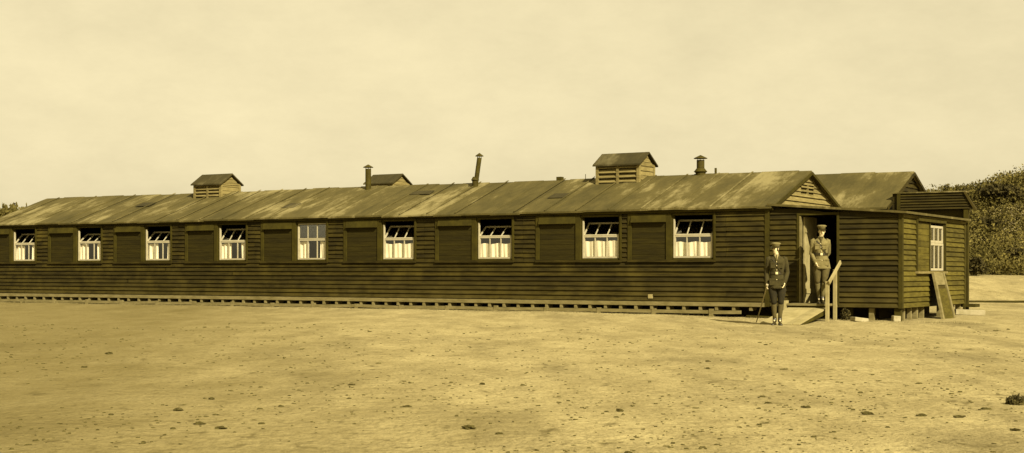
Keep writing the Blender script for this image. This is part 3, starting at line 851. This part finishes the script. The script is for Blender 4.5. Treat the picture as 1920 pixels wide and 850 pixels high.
# ------------------------------------------------------------------ stones, slabs and planks about the hut
def lump(name, P, rx, ry, rz, m, seed, sub=2, rotz=0.0, rough=0.25, label=None, cat=None, group=None):
    bm = bmesh.new(); bmesh.ops.create_icosphere(bm, subdivisions=sub, radius=1.0)
    o3 = Vector((seed * 1.7, seed * 0.9, seed * 2.3))
    for v in bm.verts:
        k = 1 + rough * noise.noise(v.co * 1.6 + o3) * 1.6
        v.co = Vector((v.co.x * rx * k, v.co.y * ry * k, v.co.z * rz * k))
    me = bpy.data.meshes.new(name); bm.to_mesh(me); bm.free(); me.materials.append(M[m])
    o = bpy.data.objects.new(name, me); col.objects.link(o)
    o.location = (P[0], P[1], P[2] + rz * 0.45); o.rotation_euler = (0, 0, rotz)
    if label: tag(o, label, cat, group)
    return o
def slab(name, P, lx, ly, lz, rz, tilt, m, label, cat):
    mb = MB(); mb.box(-lx/2, lx/2, -ly/2, ly/2, 0, lz)
    o = mb.build(name, M[m], None, bevel=0.012); o.location = P; o.rotation_euler = (tilt[0], tilt[1], rz)
    return tag(o, label, cat)
p = ray(1611, 602); slab('stone_slab', (p.x, p.y, p.z - 0.01), 0.34, 0.22, 0.09, 0.3, (0.0, 0.12), 'stone', 'white flat stone slab lying in front of the dark gap beside the handrail', 'stone')
p = ray(1680, 602); slab('stone_block', (p.x, p.y, p.z - 0.01), 0.17, 0.14, 0.13, 0.15, (0.03, 0.03), 'stone', 'small pale squarish block at the foot of the lean-to corner post', 'stone')
p = ray(1818, 590); slab('pale_beam', (p.x, p.y, p.z), 0.72, 0.25, 0.13, -0.12, (0.02, 0.03), 'stone', 'pale beam lying on the sand just right of the lean-to end wall', 'beam')
p = ray(1880, 567); slab('low_plank', (p.x, p.y, p.z), 6.2, 0.06, 0.07, -0.03, (0, 0), 'trim', 'long dark plank lying flat on the sand at the right edge below the scrub', 'plank')
p = ray(1427, 596); slab('dark_plank', (p.x, p.y, p.z), 0.7, 0.12, 0.05, -0.5, (0, 0.03), 'trim', 'dark short plank lying on the sand behind the walking stick', 'plank')
p = ray(1334, 592); lump('clod', (p.x, p.y, p.z), 0.22, 0.16, 0.10, 'trim', 91, 3, label='dark rounded heap of earth against the base timbers under the right-hand window', cat='clod')

# ------------------------------------------------------------------ vegetation
def leaves(mb, c, rx, ry, rz, n, size, r, up=0.0):
    for _ in range(n):
        while True:
            v = Vector((r.uniform(-1, 1), r.uniform(-1, 1), r.uniform(-0.5, 1)))
            if 0.25 < v.length < 1: break
        k = 1 + 0.25 * noise.noise(v * 2.3 + Vector(c))
        p = Vector((c[0] + v.x * rx * k, c[1] + v.y * ry * k, c[2] + v.z * rz * k))
        s = size * r.uniform(0.5, 1.4)
        d = Vector((r.gauss(0, 1), r.gauss(0, 1), r.gauss(0, 1) + up)).normalized()
        e = d.cross(Vector((r.gauss(0, 1), r.gauss(0, 1), r.gauss(0, 1)))).normalized()
        n0 = len(mb.v)
        mb.v += [tuple(p - d * s), tuple(p + e * s * 0.42), tuple(p + d * s), tuple(p - e * s * 0.42)]
        mb.f.append((n0, n0+1, n0+2, n0+3))
def build_leaves(mb, name, m, parent=None):
    me = bpy.data.meshes.new(name); me.from_pydata(mb.v, [], mb.f); me.materials.append(M[m])
    o = bpy.data.objects.new(name, me); col.objects.link(o); o.parent = parent; return o
rv = random.Random(21)
mb = MB()
for _ in range(1150):
    X = rv.uniform(14, 40); Y = rv.uniform(63, 81)
    if X < 16 and Y < 66: continue
    g = gz(X, Y)
    s = rv.uniform(0.5, 1.25)
    leaves(mb, (X, Y, g + 0.15), s * 1.15, s, s * rv.uniform(0.5, 0.95), int(260 * s), 0.08, rv, up=0.5)
for _ in range(150):
    X = rv.uniform(-40, -21); Y = rv.uniform(66, 84)
    s = rv.uniform(0.5, 1.1)
    leaves(mb, (X, Y, gz(X, Y) + 0.2), s * 1.2, s, s * 0.8, int(110 * s), 0.17, rv, up=0.4)
for _ in range(170):
    X = rv.uniform(-22, 12); Y = rv.uniform(70, 84)
    s = rv.uniform(0.3, 0.6)
    leaves(mb, (X, Y, gz(X, Y) + 0.1), s * 1.2, s, s * 0.6, int(80 * s), 0.15, rv, up=0.4)
o = build_leaves(mb, 'scrub', 'leaf')
tag(o, 'dense mass of scrub covering the hillside behind the huts', 'scrub', kind='stuff')

def bush(X, Y, s, hgt, m, label, seed, n=700, spiky=False, dz=0.0, size=0.11):
    r = random.Random(seed); g = gz(X, Y) + dz
    e = empty('bush', (X, Y, g)); tag(e, label, 'bush')
    mb = MB()
    for k in range(9):
        a = r.uniform(0, 6.28); d = r.uniform(0, 0.55) * s
        leaves(mb, (math.cos(a) * d, math.sin(a) * d, hgt * r.uniform(0.25, 0.75)), s * 0.5, s * 0.5, hgt * 0.32, n // 9, size, r, up=1.6 if spiky else 0.2)
    if spiky:
        for k in range(16):
            a = r.uniform(0, 6.28); l = hgt * r.uniform(0.8, 1.25); dx, dy = math.cos(a) * s * .45, math.sin(a) * s * .45
            for q in range(14):
                f = 0.4 + 0.6 * q / 14; leaves(mb, (dx * f * 1.4, dy * f * 1.4, l * f), 0.07, 0.07, 0.1, 4, size * 0.9, r, up=3)
    build_leaves(mb, 'foliage', m, e)
    st = MB()
    for k in range(5):
        a = k * 1.3; st.tube([(0.05 * math.cos(a), 0.05 * math.sin(a), -0.1), (0.3 * s * math.cos(a), 0.3 * s * math.sin(a), hgt * 0.5), (0.5 * s * math.cos(a), 0.5 * s * math.sin(a), hgt * 0.85)], [0.04, 0.025, 0.01], 6)
    st.build('stem', M['wood'], e)
    return e
def at(px, Y): return (px - 960) / FPX * Y
bush(at(1826, 61.5), 61.5, 0.75, 0.75, 'leaf_dark', 'dark round bush at the foot of the scrub hillside, nearest the annex', 1, 1500)
bush(at(1790, 77), 77, 0.8, 0.75, 'leaf', 'feathery wind-blown bush on the skyline directly above the annex roof', 2, 900, True)
bush(at(1811, 76), 76, 0.5, 0.6, 'leaf_dark', 'small pointed dark bush on the skyline right of the annex roof', 3, 600, True)
bush(at(1752, 78), 78, 0.6, 0.6, 'leaf', 'low ragged bush on the skyline just right of the rear hut gable', 4, 600, True)
bush(at(1885, 74), 74, 1.5, 1.0, 'leaf_dark', 'largest dark spreading bush on the hill crest near the right edge', 5, 2600)
bush(at(1858, 71), 71, 1.0, 0.8, 'leaf_dark', 'dark bush halfway up the hill beside the right end of the huts', 6, 1500)
bush(at(1905, 66), 66, 0.9, 1.0, 'leaf_dark', 'dark bush low on the slope at the right edge of the picture', 7, 1400)
bush(at(28, 78), 78, 1.0, 1.0, 'leaf', 'pale bush rising above the low left end of the long roof', 8, 1100, True)
bush(at(-4, 74), 74, 1.3, 1.0, 'leaf', 'bush cut by the left edge of the picture beyond the long roof', 9, 1200)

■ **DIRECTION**
Leave out the pictures and reproduce the rest of the listing exactly.

■ **ANSWER TO THIS EXERCISE**
Keep writing the Blender script for this image. This is part 3, starting at line 851. This part finishes the script. The script is for Blender 4.5. Treat the picture as 1920 pixels wide and 850 pixels high.
# ------------------------------------------------------------------ stones, slabs and planks about the hut
def lump(name, P, rx, ry, rz, m, seed, sub=2, rotz=0.0, rough=0.25, label=None, cat=None, group=None):
    bm = bmesh.new(); bmesh.ops.create_icosphere(bm, subdivisions=sub, radius=1.0)
    o3 = Vector((seed * 1.7, seed * 0.9, seed * 2.3))
    for v in bm.verts:
        k = 1 + rough * noise.noise(v.co * 1.6 + o3) * 1.6
        v.co = Vector((v.co.x * rx * k, v.co.y * ry * k, v.co.z * rz * k))
    me = bpy.data.meshes.new(name); bm.to_mesh(me); bm.free(); me.materials.append(M[m])
    o = bpy.data.objects.new(name, me); col.objects.link(o)
    o.location = (P[0], P[1], P[2] + rz * 0.45); o.rotation_euler = (0, 0, rotz)
    if label: tag(o, label, cat, group)
    return o
def slab(name, P, lx, ly, lz, rz, tilt, m, label, cat):
    mb = MB(); mb.box(-lx/2, lx/2, -ly/2, ly/2, 0, lz)
    o = mb.build(name, M[m], None, bevel=0.012); o.location = P; o.rotation_euler = (tilt[0], tilt[1], rz)
    return tag(o, label, cat)
p = ray(1611, 602); slab('stone_slab', (p.x, p.y, p.z - 0.01), 0.34, 0.22, 0.09, 0.3, (0.0, 0.12), 'stone', 'white flat stone slab lying in front of the dark gap beside the handrail', 'stone')
p = ray(1680, 602); slab('stone_block', (p.x, p.y, p.z - 0.01), 0.17, 0.14, 0.13, 0.15, (0.03, 0.03), 'stone', 'small pale squarish block at the foot of the lean-to corner post', 'stone')
p = ray(1818, 590); slab('pale_beam', (p.x, p.y, p.z), 0.72, 0.25, 0.13, -0.12, (0.02, 0.03), 'stone', 'pale beam lying on the sand just right of the lean-to end wall', 'beam')
p = ray(1880, 567); slab('low_plank', (p.x, p.y, p.z), 6.2, 0.06, 0.07, -0.03, (0, 0), 'trim', 'long dark plank lying flat on the sand at the right edge below the scrub', 'plank')
p = ray(1427, 596); slab('dark_plank', (p.x, p.y, p.z), 0.7, 0.12, 0.05, -0.5, (0, 0.03), 'trim', 'dark short plank lying on the sand behind the walking stick', 'plank')
p = ray(1334, 592); lump('clod', (p.x, p.y, p.z), 0.22, 0.16, 0.10, 'trim', 91, 3, label='dark rounded heap of earth against the base timbers under the right-hand window', cat='clod')

# ------------------------------------------------------------------ vegetation
def leaves(mb, c, rx, ry, rz, n, size, r, up=0.0):
    for _ in range(n):
        while True:
            v = Vector((r.uniform(-1, 1), r.uniform(-1, 1), r.uniform(-0.5, 1)))
            if 0.25 < v.length < 1: break
        k = 1 + 0.25 * noise.noise(v * 2.3 + Vector(c))
        p = Vector((c[0] + v.x * rx * k, c[1] + v.y * ry * k, c[2] + v.z * rz * k))
        s = size * r.uniform(0.5, 1.4)
        d = Vector((r.gauss(0, 1), r.gauss(0, 1), r.gauss(0, 1) + up)).normalized()
        e = d.cross(Vector((r.gauss(0, 1), r.gauss(0, 1), r.gauss(0, 1)))).normalized()
        n0 = len(mb.v)
        mb.v += [tuple(p - d * s), tuple(p + e * s * 0.42), tuple(p + d * s), tuple(p - e * s * 0.42)]
        mb.f.append((n0, n0+1, n0+2, n0+3))
def build_leaves(mb, name, m, parent=None):
    me = bpy.data.meshes.new(name); me.from_pydata(mb.v, [], mb.f); me.materials.append(M[m])
    o = bpy.data.objects.new(name, me); col.objects.link(o); o.parent = parent; return o
rv = random.Random(21)
mb = MB()
for _ in range(1150):
    X = rv.uniform(14, 40); Y = rv.uniform(63, 81)
    if X < 16 and Y < 66: continue
    g = gz(X, Y)
    s = rv.uniform(0.5, 1.25)
    leaves(mb, (X, Y, g + 0.15), s * 1.15, s, s * rv.uniform(0.5, 0.95), int(260 * s), 0.08, rv, up=0.5)
for _ in range(150):
    X = rv.uniform(-40, -21); Y = rv.uniform(66, 84)
    s = rv.uniform(0.5, 1.1)
    leaves(mb, (X, Y, gz(X, Y) + 0.2), s * 1.2, s, s * 0.8, int(110 * s), 0.17, rv, up=0.4)
for _ in range(170):
    X = rv.uniform(-22, 12); Y = rv.uniform(70, 84)
    s = rv.uniform(0.3, 0.6)
    leaves(mb, (X, Y, gz(X, Y) + 0.1), s * 1.2, s, s * 0.6, int(80 * s), 0.15, rv, up=0.4)
o = build_leaves(mb, 'scrub', 'leaf')
tag(o, 'dense mass of scrub covering the hillside behind the huts', 'scrub', kind='stuff')

def bush(X, Y, s, hgt, m, label, seed, n=700, spiky=False, dz=0.0, size=0.11):
    r = random.Random(seed); g = gz(X, Y) + dz
    e = empty('bush', (X, Y, g)); tag(e, label, 'bush')
    mb = MB()
    for k in range(9):
        a = r.uniform(0, 6.28); d = r.uniform(0, 0.55) * s
        leaves(mb, (math.cos(a) * d, math.sin(a) * d, hgt * r.uniform(0.25, 0.75)), s * 0.5, s * 0.5, hgt * 0.32, n // 9, size, r, up=1.6 if spiky else 0.2)
    if spiky:
        for k in range(16):
            a = r.uniform(0, 6.28); l = hgt * r.uniform(0.8, 1.25); dx, dy = math.cos(a) * s * .45, math.sin(a) * s * .45
            for q in range(14):
                f = 0.4 + 0.6 * q / 14; leaves(mb, (dx * f * 1.4, dy * f * 1.4, l * f), 0.07, 0.07, 0.1, 4, size * 0.9, r, up=3)
    build_leaves(mb, 'foliage', m, e)
    st = MB()
    for k in range(5):
        a = k * 1.3; st.tube([(0.05 * math.cos(a), 0.05 * math.sin(a), -0.1), (0.3 * s * math.cos(a), 0.3 * s * math.sin(a), hgt * 0.5), (0.5 * s * math.cos(a), 0.5 * s * math.sin(a), hgt * 0.85)], [0.04, 0.025, 0.01], 6)
    st.build('stem', M['wood'], e)
    return e
def at(px, Y): return (px - 960) / FPX * Y
bush(at(1826, 61.5), 61.5, 0.75, 0.75, 'leaf_dark', 'dark round bush at the foot of the scrub hillside, nearest the annex', 1, 1500)
bush(at(1790, 77), 77, 0.8, 0.75, 'leaf', 'feathery wind-blown bush on the skyline directly above the annex roof', 2, 900, True)
bush(at(1811, 76), 76, 0.5, 0.6, 'leaf_dark', 'small pointed dark bush on the skyline right of the annex roof', 3, 600, True)
bush(at(1752, 78), 78, 0.6, 0.6, 'leaf', 'low ragged bush on the skyline just right of the rear hut gable', 4, 600, True)
bush(at(1885, 74), 74, 1.5, 1.0, 'leaf_dark', 'largest dark spreading bush on the hill crest near the right edge', 5, 2600)
bush(at(1858, 71), 71, 1.0, 0.8, 'leaf_dark', 'dark bush halfway up the hill beside the right end of the huts', 6, 1500)
bush(at(1905, 66), 66, 0.9, 1.0, 'leaf_dark', 'dark bush low on the slope at the right edge of the picture', 7, 1400)
bush(at(28, 78), 78, 1.0, 1.0, 'leaf', 'pale bush rising above the low left end of the long roof', 8, 1100, True)
bush(at(-4, 74), 74, 1.3, 1.0, 'leaf', 'bush cut by the left edge of the picture beyond the long roof', 9, 1200)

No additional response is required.